Google Magenta publishes the first song created by its AI

Google has a new project called Magenta, and it is aiming to teach machines how to create art — including things like music, of which we've been graced with the first sample of its musical talents. It's a short piece and appears to contain only four notes (with some human-added drums and other instruments added in after a while), but it's not bad for being the work of algorithms.

Magenta hails from the Google Brain team, which is aiming to teach machines to create art and music. The project uses TensorFlow, and the researchers are publishing tools and models for the public on Github. According to the team's Douglas Eck, they will also be accepting code contributions 'soon,' and will eventually publish tutorials, demonstrations and technical papers related to their work.

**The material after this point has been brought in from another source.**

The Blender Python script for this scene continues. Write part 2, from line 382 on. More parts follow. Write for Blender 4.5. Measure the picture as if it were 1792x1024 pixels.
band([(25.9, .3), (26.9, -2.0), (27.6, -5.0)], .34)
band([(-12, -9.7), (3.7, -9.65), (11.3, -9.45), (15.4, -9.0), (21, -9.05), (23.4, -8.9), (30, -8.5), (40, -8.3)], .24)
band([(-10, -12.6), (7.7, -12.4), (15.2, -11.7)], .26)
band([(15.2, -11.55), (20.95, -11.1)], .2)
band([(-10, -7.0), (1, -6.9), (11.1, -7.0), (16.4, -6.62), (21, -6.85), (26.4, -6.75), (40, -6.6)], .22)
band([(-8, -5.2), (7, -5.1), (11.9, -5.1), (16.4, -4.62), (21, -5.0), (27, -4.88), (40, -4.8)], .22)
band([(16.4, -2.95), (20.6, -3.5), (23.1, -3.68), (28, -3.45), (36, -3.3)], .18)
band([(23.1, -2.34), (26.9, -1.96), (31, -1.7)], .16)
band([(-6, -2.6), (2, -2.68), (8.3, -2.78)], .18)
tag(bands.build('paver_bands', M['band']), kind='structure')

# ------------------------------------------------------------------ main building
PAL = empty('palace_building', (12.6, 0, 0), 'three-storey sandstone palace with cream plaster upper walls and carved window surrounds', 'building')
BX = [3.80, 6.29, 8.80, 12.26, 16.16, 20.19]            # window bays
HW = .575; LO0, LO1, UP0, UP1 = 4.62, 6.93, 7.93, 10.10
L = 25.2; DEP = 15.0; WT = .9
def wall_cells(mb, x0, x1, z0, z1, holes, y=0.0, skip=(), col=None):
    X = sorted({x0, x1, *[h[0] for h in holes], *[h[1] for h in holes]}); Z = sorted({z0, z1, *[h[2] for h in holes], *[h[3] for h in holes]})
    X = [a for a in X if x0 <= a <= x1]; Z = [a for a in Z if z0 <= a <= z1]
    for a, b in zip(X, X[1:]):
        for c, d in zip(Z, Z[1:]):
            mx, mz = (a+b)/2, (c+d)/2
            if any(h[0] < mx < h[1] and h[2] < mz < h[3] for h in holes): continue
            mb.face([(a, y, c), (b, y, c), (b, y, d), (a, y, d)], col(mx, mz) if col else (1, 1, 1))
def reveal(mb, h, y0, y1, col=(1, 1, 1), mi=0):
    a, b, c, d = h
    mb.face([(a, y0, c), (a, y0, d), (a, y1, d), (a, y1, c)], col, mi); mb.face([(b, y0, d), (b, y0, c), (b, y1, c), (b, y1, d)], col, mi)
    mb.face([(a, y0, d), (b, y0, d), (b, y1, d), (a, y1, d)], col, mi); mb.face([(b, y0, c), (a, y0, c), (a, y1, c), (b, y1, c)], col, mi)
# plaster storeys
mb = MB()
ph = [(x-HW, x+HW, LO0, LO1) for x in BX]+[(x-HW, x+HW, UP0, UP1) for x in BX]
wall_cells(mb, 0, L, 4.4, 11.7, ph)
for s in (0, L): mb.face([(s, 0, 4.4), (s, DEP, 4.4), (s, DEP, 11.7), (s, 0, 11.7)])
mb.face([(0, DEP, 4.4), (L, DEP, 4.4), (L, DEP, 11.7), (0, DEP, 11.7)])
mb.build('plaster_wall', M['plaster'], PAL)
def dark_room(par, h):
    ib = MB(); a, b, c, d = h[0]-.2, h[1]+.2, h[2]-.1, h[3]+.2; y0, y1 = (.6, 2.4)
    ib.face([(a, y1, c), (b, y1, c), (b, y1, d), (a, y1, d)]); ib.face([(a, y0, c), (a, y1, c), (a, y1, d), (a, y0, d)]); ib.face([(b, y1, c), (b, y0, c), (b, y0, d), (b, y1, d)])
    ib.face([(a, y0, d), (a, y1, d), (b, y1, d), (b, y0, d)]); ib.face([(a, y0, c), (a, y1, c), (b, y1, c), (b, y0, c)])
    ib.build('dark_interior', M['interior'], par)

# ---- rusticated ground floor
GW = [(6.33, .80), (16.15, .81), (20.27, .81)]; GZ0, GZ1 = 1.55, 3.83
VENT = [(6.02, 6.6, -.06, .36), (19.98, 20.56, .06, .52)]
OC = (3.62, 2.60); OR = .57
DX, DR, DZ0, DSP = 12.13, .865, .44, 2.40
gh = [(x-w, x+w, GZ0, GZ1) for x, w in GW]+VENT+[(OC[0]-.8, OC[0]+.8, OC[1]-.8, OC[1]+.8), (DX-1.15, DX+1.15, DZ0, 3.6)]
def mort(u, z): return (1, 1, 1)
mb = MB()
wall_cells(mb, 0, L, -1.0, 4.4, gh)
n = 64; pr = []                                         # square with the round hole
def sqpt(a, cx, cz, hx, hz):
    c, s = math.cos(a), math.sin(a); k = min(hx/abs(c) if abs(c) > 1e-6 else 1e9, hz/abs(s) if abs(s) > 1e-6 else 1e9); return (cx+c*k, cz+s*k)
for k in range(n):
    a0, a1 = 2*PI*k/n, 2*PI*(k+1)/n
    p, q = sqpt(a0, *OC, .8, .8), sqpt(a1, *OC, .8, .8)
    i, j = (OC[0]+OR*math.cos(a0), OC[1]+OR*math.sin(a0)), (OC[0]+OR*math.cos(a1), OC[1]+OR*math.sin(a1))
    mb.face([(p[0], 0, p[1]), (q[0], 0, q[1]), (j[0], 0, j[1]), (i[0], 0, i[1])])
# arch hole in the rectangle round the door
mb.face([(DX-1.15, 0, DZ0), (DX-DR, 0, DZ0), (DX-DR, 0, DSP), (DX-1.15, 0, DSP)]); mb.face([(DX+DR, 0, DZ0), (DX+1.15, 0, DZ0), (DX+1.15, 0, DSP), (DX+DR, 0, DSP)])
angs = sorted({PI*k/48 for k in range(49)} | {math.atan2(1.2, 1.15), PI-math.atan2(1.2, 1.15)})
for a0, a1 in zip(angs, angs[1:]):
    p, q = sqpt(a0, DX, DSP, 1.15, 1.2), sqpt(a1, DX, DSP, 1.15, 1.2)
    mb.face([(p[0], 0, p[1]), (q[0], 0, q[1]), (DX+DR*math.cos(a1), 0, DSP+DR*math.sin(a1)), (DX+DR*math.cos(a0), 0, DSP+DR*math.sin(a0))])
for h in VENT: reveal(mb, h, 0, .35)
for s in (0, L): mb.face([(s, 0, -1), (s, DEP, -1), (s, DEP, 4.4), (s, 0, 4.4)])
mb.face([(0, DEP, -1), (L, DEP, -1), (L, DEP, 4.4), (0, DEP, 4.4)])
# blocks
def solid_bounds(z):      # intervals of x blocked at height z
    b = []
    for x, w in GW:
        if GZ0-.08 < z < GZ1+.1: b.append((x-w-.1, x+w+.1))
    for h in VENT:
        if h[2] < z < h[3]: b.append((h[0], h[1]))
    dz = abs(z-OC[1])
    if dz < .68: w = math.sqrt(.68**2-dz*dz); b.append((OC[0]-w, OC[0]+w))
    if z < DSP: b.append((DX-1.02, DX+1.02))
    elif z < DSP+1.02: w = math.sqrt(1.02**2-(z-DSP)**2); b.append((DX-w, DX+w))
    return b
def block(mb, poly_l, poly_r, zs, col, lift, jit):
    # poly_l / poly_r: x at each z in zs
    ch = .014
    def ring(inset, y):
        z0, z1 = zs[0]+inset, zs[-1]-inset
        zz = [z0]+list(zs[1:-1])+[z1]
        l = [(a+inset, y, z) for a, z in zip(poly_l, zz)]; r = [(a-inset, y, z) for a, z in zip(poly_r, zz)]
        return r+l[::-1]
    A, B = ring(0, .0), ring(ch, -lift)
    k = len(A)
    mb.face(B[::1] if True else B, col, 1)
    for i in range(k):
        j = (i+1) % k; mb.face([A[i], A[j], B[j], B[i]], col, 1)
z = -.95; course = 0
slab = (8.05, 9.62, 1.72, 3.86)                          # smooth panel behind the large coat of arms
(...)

The researchers have expressed two goals for Project Magenta, saying that first and foremost, it is being undertaken for the purpose of research in order to improve machine learning art and music intelligence. This is the same kind of AI foundation that is learning to understand natural human language, for example, and it could result in new types of art as seen through the eyes of machines.

As well, Magenta also seeks to "build a community of artists, coders and machine learning researchers," says Eck. That's why the team will be making tools available to artists, saying it that it doesn't know what musicians and artists will do with them, but that it is "excited to find out." Only a small group of researchers are onboard with Magenta for now, but contributors will be invited to participate once a "stable set of tools and models" has been created.